La voce del Papa che, instancabile, si è più volte levata di fronte a questo nuovo conflitto in Terra Santa, è stata da molti formalmente accolta con rispetto quale altissimo richiamo spirituale e morale, ma sostanzialmente ricondotta a un “pacifismo” di principio, senza possibilità di reale incidenza concreta. Anzi, non sono mancate le voci di chi rimprovera alla Chiesa ambiguità e indecisione nel (non) difendere, con Israele, i valori di democrazia e libertà della civiltà occidentale, minacciati dal crescente fondamentalismo islamico, radice ideologica di un terrorismo cieco e devastante. Ai ripetuti moniti di Benedetto XVI sembra così riservata la stessa sorte di quelli di Giovanni Paolo II in occasione delle guerre in Iraq.
Al contrario, noi guardiamo all’insegnamento del Papa non appena come richiamo ideale e spirituale, ma come giudizio storico carico di ragionevolezza e di realismo.
Esiste una guerra “giusta”, nelle condizioni attuali? Il diritto-dovere della legittima difesa può implicare l’uso della forza, ma la responsabilità dei governanti, secondo la tradizionale dottrina cattolica, deve rispondere ad alcune rigorose condizioni: che il danno causato dall’aggressore sia durevole, grave e certo; che tutti gli altri mezzi per porvi fine si siano rivelati impraticabili o inefficaci; che ci siano fondate condizioni di successo; che il ricorso alle armi non provochi mali e disordini più gravi del male da eliminare (cfr. Catechismo della Chiesa cattolica, 2309). Si può prescindere da queste condizioni nel valutare la necessità e la proporzionalità dell’opzione militare proprio di fronte alle nuove terribili minacce, che nascono dall’odio assoluto e dall’estendersi sistematico della pratica terroristica propria di Hamas? Si può vincere la guerra e si può sempre perdere la pace, quella pace che Israele e la grandissima maggioranza del popolo palestinese vivamente desiderano.

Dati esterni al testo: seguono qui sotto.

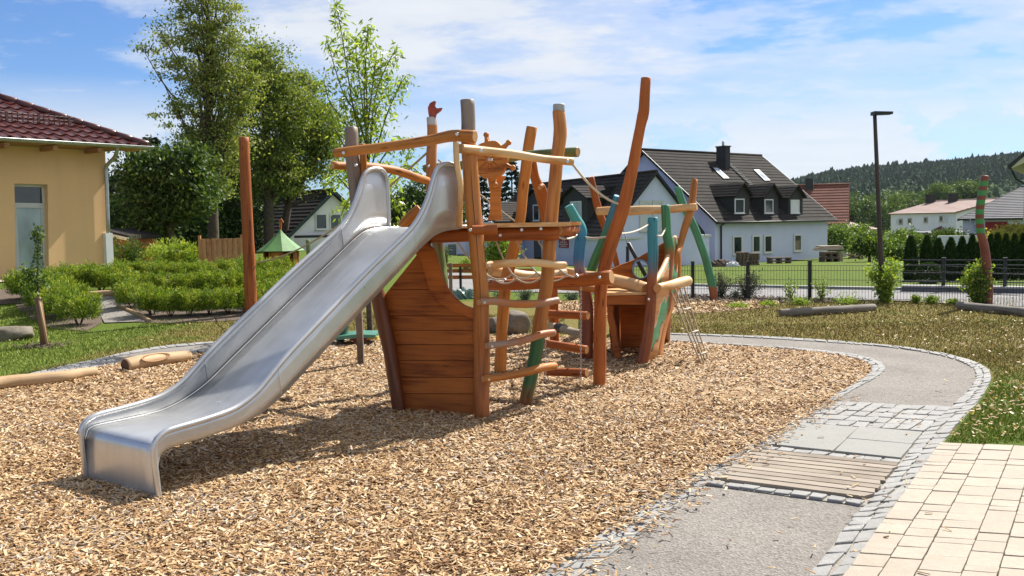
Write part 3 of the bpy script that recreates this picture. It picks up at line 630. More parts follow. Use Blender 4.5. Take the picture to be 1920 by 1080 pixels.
# posts
pole(ship,'post',[(658,240,25),(664,330,25),(672,395,25),(690,480,26),(712,570,27),(735,680,27)],[8.1,7.97],P1M,EGD,(749,771),label='leaning stern post, grey at the top and red-brown below')
pole(ship,'post',[(876,188,27),(879,267,28),(885,364,29),(896,481,29),(902,567,30),(903,680,30)],[7.64,7.64],P2M,EGD,(903,783),label='front post beside the slide with a grey top')
o = pole(ship,'post',[(1047,208,23),(1050,253,26),(1043,314,24),(1034,406,25),(1027,515,26),(1019,567,25),(1011,618,26),(1000,687,25)],[8.13,8.13],P3M,EGD,(982,760),.05,label='crooked ladder post with green painted foot')
pole(o,'cap',[(1048,196,22),(1048,209,22.5)],[8.13,8.13],plain('zinc_cap',(.42,.42,.41),.6,.2),EGD,lump=0)
pole(ship,'post',[(809,221,19),(810,253,20),(809,337,20),(812,378,21),(820,444,23),(827,500,20),(832,560,20)],[9.35,9.3],P4M,EGD,(834,700),label='post with white band and red bird on top, green below')
pole(ship,'post',[(997,238,20),(983,337,20),(976,406,20),(970,442,21),(961,473,22),(947,543,22),(941,620,23)],[9.6,9.9],WD,EG,(938,700))
pole(ship,'post',[(996,300,16),(1004,335,18),(1013,360,22),(1022,395,22),(1030,450,20),(1036,540,19)],[10.6,12.2],WR,EG,(1040,642),label='thinner reddish post leaning behind the ladder')
pole(ship,'branch',[(1012,352,11),(1018,350,9),(1024,372,9),(1026,396,10)],[10.75,10.9],WR,EG)
pole(ship,'mast',[(1211,146,18),(1208,200,20),(1205,218,21),(1200,240,19),(1185,320,22),(1170,383,25),(1145,461,25),(1133,503,24),(1127,540,25),(1125,620,24)],[8.95,9.02],WR,EG,(1124,724),.05,label='tallest crooked red-brown mast post')
pole(ship,'post',[(1066,386,16),(1078,408,18),(1089,433,22),(1087,471,22),(1086,503,21),(1099,560,24)],[10.75,10.85],BL1,plain('turquoise_end',(.06,.33,.28)),(1100,673),label='curved post painted turquoise and blue')
pole(ship,'post',[(1156,367,11),(1143,418,16),(1127,461,17),(1109,506,18),(1098,550,18)],[11.6,12.2],GR2,plain('blue_end',(.05,.28,.42)),(1092,622),label='slanting post painted blue above and green below')
pole(ship,'post',[(1108,332,12),(1121,390,14),(1134,425,13),(1147,460,12),(1157,496,12),(1168,540,12)],[12.6,12.8],WR,EG,(1174,612))
o4 = pole(ship,'post',[(1224,408,19),(1224,461,19),(1223,520,19),(1218,601,21)],[10.4,10.4],BL,plain('turquoise_end2',(.06,.36,.38)),(1204,682),label='upright bow post with turquoise blue upper half')
pole(ship,'post',[(1248,385,17),(1250,433,18),(1255,462,20),(1254,489,17),(1251,560,16)],[11.2,11.2],GR5,plain('green_end',(.07,.32,.14)),(1248,640),label='bow post with green painted top')
pole(ship,'post',[(1302,337,12),(1296,390,14),(1287,418,14),(1275,461,12),(1264,500,12)],[11.9,11.5],WD,EG,(1248,640),label='thin orange pole slanting up from the bow')
# beams and rails
pole(ship,'beam',[(1121,396,15),(1170,395,17),(1240,393,16),(1306,388,14)],[12.4,11.7],WP,EG)
pole(ship,'beam',[(914,534,20),(960,534,21),(1060,528,23),(1146,520,27)],[9.45,8.72],WR,EG,label='thick round log the rope net is bolted to',lump=.03)
pole(ship,'beam',[(920,507,19),(960,513,18),(1005,517,16),(1060,512,17)],[10.6,11.2],WP,EG)
pole(ship,'beam',[(1040,505,15),(1100,517,18),(1160,527,25),(1212,543,26)],[11.6,10.55],WP,EG,label='pale log forming the side rail of the bow')
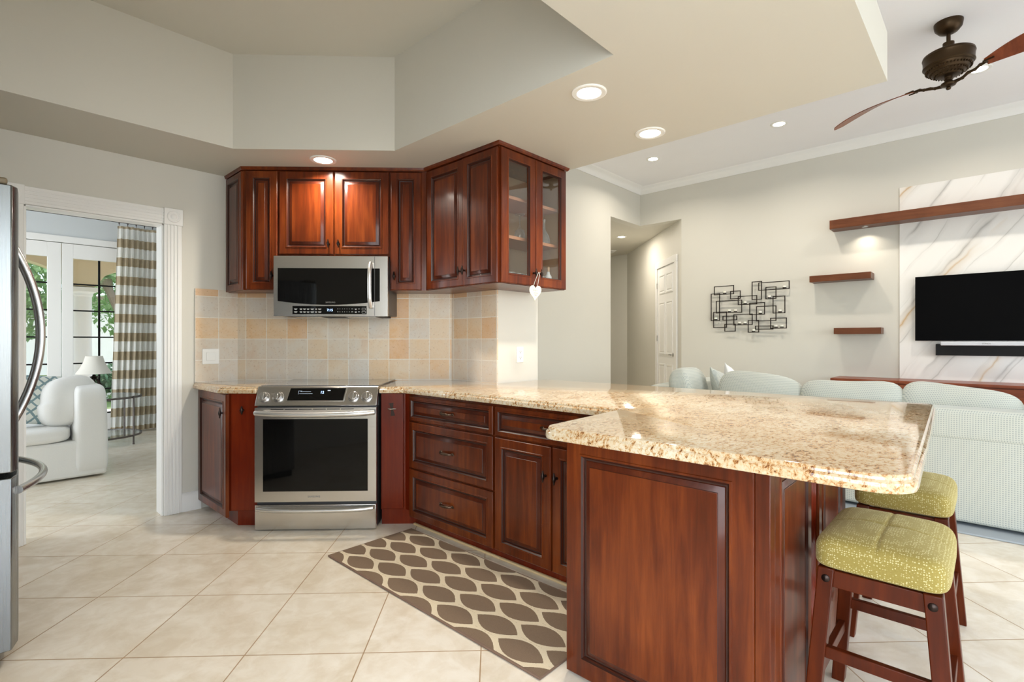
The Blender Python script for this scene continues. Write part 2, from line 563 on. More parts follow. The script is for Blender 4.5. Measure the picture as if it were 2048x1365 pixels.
def marble():
    t = NT('calacatta_marble')
    v = t.coord(); d = t.noise(v, 1.2, 4, 0.5, 0.1); sx = t.n('SeparateXYZ'); t.l(v, sx.inputs[0])
    lin = t.math('ADD', t.math('MULTIPLY', sx.outputs[1], 0.80), t.math('MULTIPLY', sx.outputs[2], 0.60))
    al = t.math('SUBTRACT', t.math('MULTIPLY', sx.outputs[2], 0.80), t.math('MULTIPLY', sx.outputs[1], 0.60))

    def veins(freq, warp, off, w):
        u = t.math('ADD', t.math('MULTIPLY_ADD', lin, freq, off), t.math('MULTIPLY', d, warp))
        a = t.math('ABSOLUTE', t.math('SUBTRACT', t.math('FRACT', t.math('ADD', u, 20.0)), 0.5))
        cell = t.n('TexWhiteNoise', noise_dimensions='1D'); t.l(t.math('FLOOR', u), cell.inputs['W'])
        line = t.ramp(a, [(0.0, (.9, .9, .9)), (w * .4, (.5, .5, .5)), (w, (.22, .22, .22)), (w * 5, (0, 0, 0))])
        mp = t.n('CombineXYZ'); t.l(al, mp.inputs[0]); t.l(t.math('MULTIPLY', u, 2.3), mp.inputs[1])
        msk = t.ramp(t.noise(mp.outputs[0], 1.5, 2), [(0.40, (0, 0, 0)), (0.58, (1, 1, 1))])
        return t.mix(1.0, line, msk, 'MULTIPLY')
    base = srgb(238, 237, 234)
    c = t.mix(veins(4.3, 1.1, .2, .035), base, srgb(188, 187, 182))
    c = t.mix(veins(1.9, 0.6, .35, .045), c, srgb(170, 169, 166))
    c = t.mix(veins(1.15, 0.45, .62, .024), c, srgb(200, 164, 108))
    t.set(Base_Color=c, Roughness=0.16); return t.mat


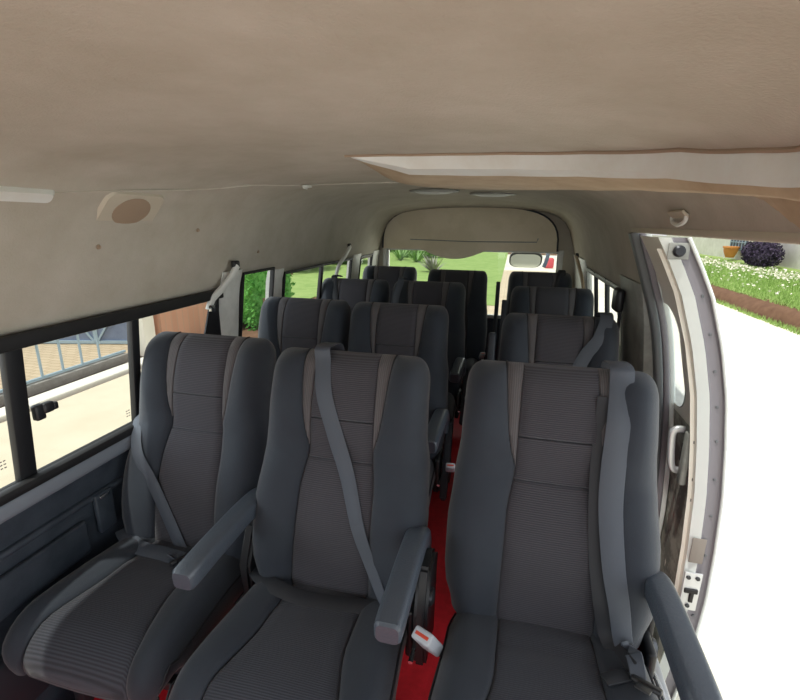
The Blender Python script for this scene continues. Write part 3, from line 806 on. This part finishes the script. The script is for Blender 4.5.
b = B(); dstrip(b, -.089, -.089, DF+.034, DR, -.3, .80); dstrip(b, -.089, -.085, DF+.034, DF+.02, -.3, .80); obj('lower_card', b, M['cardgrey'], door)
b = B()
pr = rrect(HY1-HY0, HZ1-HZ0, .09, 8); cy_, cz_ = (HY0+HY1)/2, (HZ0+HZ1)/2
for j in range(len(pr)):
    p, q = pr[j], pr[(j+1)%len(pr)]
    b.faces.new([b.verts.new(v) for v in ((dx(cz_+p[1],-.085),cy_+p[0],cz_+p[1]),(dx(cz_+q[1],-.085),cy_+q[0],cz_+q[1]),(dx(cz_+q[1],0),cy_+q[0],cz_+q[1]),(dx(cz_+p[1],0),cy_+p[0],cz_+p[1]))])
obj('window_reveal', b, M['trim'], door)
b = B(); b.faces.new([b.verts.new((dx(cz_+p[1],-.02),cy_+p[0],cz_+p[1])) for p in pr]); obj('pane', b, GL, door)
b = B(); dstrip(b, -.085, -.052, DF+.012, DF); obj('door_edge_paint', b, M['white'], door)
b = B(); dstrip(b, -.052, -.045, DF, DF+.008); dstrip(b, -.045, -.012, DF+.008, DF+.008); dstrip(b, -.012, -.006, DF+.008, DF); obj('door_edge_channel', b, M['seal'], door)
b = B(); sweep(b, [(dx(z,-.003), DF-.002, z) for z in [-.35+i*1.785/40 for i in range(41)]], circ(.006, 8), up=Vector((0,1,0))); obj('door_edge_lip', b, M['white'], door)
b = B()
for z in (-.05,.08,.34,.50,.64,.78,.90,1.02,1.14,1.26): add_box(b, (dx(z,-.028), DF+.006, z), (.008,.004,.008), bev=.001)
obj('channel_clip', b, M['jamb'], door)
b = B(); dstrip(b, -.100, -.088, DF+.03, DF+.03, .05, 1.40); dstrip(b, -.088, -.085, DF+.03, DF+.012, .05, 1.40); obj('door_weatherstrip', b, M['doorpale'], door)
# lower door card relief, handle, pocket, sticker, latch
b = B(); add_box(b, (dx(.69,-.10), 1.665, .68), (.022,.035,.20), bev=.006); cp = obj('handle_base', b, M['greytrim'], door)
b = B(); sweep(b, smoothpath([(dx(.76,-.095),1.70,.775),(dx(.76,-.13),1.70,.765),(dx(.70,-.135),1.705,.70),(dx(.62,-.13),1.705,.62),(dx(.61,-.095),1.705,.61)], 6), rrect(.024,.018,.006,3), up=Vector((0,1,0))); obj('door_handle', b, M['silver'], door)
b = B(); add_box(b, (dx(.69,-.088), 1.715, .69), (.006,.05,.11), bev=.002); obj('handle_recess', b, M['rubber'], door)
b = B(); add_box(b, (dx(.50,-.088), 1.93, .46), (.008,.16,.24), bev=.004); obj('card_pocket', b, M['rubber'], door)
b = B()
for z in (.62,.76,.54): add_box(b, (dx(z,-.086), 1.632, z), (.006,.012,.012), bev=.002)
obj('card_screw', b, M['steel'], door)
b = B(); add_box(b, (dx(.36,-.058), DF-.001, .36), (.044,.004,.10), bev=.001); obj('edge_sticker', b, M['patch'], door)
b = B(); add_box(b, (dx(.19,-.060), DF-.003, .19), (.058,.006,.16), bev=.002); lp = obj('latch_plate', b, M['silver'], door)
b = B(); add_box(b, (dx(.19,-.06), DF-.008, .195), (.044,.01,.018), bev=.003); add_box(b, (dx(.19,-.056), DF-.008, .17), (.014,.01,.045), bev=.003); obj('latch_slot', b, M['rubber'], lp)
b = B()
for dx_, dz in ((-.016,.06),(.014,.06),(-.002,-.06)): lathe(b, [(.0001,-.004),(.007,-.004),(.008,0),(.0001,0)], (dx(.19,-.06)+dx_, DF-.007, .19+dz), 'Y', 12)
obj('latch_screw', b, M['steel'], lp)
b = B(); lathe(b, [(.0001,-.012),(.012,-.012),(.018,-.006),(.018,0),(.0001,0)], (dx(1.40,-.045), DF, 1.395), 'Y', 16); obj('door_roller', b, M['steel'], door)
b = B(); add_box(b, (dx(1.40,-.045), DF+.002, 1.395), (.06,.006,.05), bev=.002); obj('roller_plate', b, M['greytrim'], door)

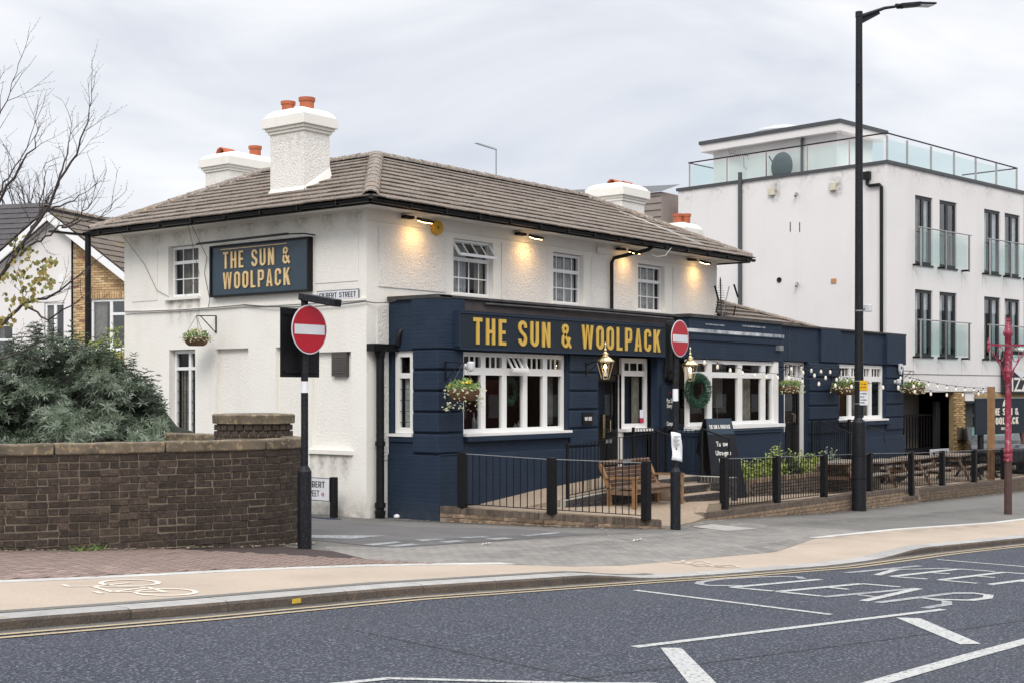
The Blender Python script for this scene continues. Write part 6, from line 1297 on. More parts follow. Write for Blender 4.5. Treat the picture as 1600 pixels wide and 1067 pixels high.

Il Papa, sempre l’8 gennaio, ha ricordato che a una «difficile, ma indispensabile riconciliazione» non si potrà giungere «senza adottare un approccio globale ai problemi di quei Paesi, nel rispetto delle aspirazioni e degli interessi legittimi di tutte le popolazioni coinvolte». E ha ancora indicato come l’arduo cammino passi anche attraverso il dialogo tra Siria e Israele, il consolidarsi in atto delle istituzioni in Libano, la lentissima ripresa della democrazia in Iraq, la necessaria soluzione diplomatica della delicatissima controversia sul programma nucleare iraniano.
Di fronte alla complessità degli scenari e alla tragicità degli eventi, la tentazione più grande è la disperazione senza futuro, che porta a censurare il grido e le aspirazioni del cuore a una pace duratura e a una convivenza dignitosa, non riconoscendo i germogli di speranza già presenti. La persona del Papa e il suo insegnamento sono uno di questi, insieme alla presenza e alle opere di tanti uomini di buona volontà - cristiani, ebrei, musulmani - in Terra Santa e non solo.
La terribile situazione attuale, con le sue scarse vie d’uscita, quasi obbliga a riconoscere che la pace è impossibile all’uomo, se non la riconosce come dono di Dio. La pace va domandata e i suoi germogli coltivati nell’opera della propria vita, così che qualunque cosa si pensi o si faccia, la speranza non venga meno.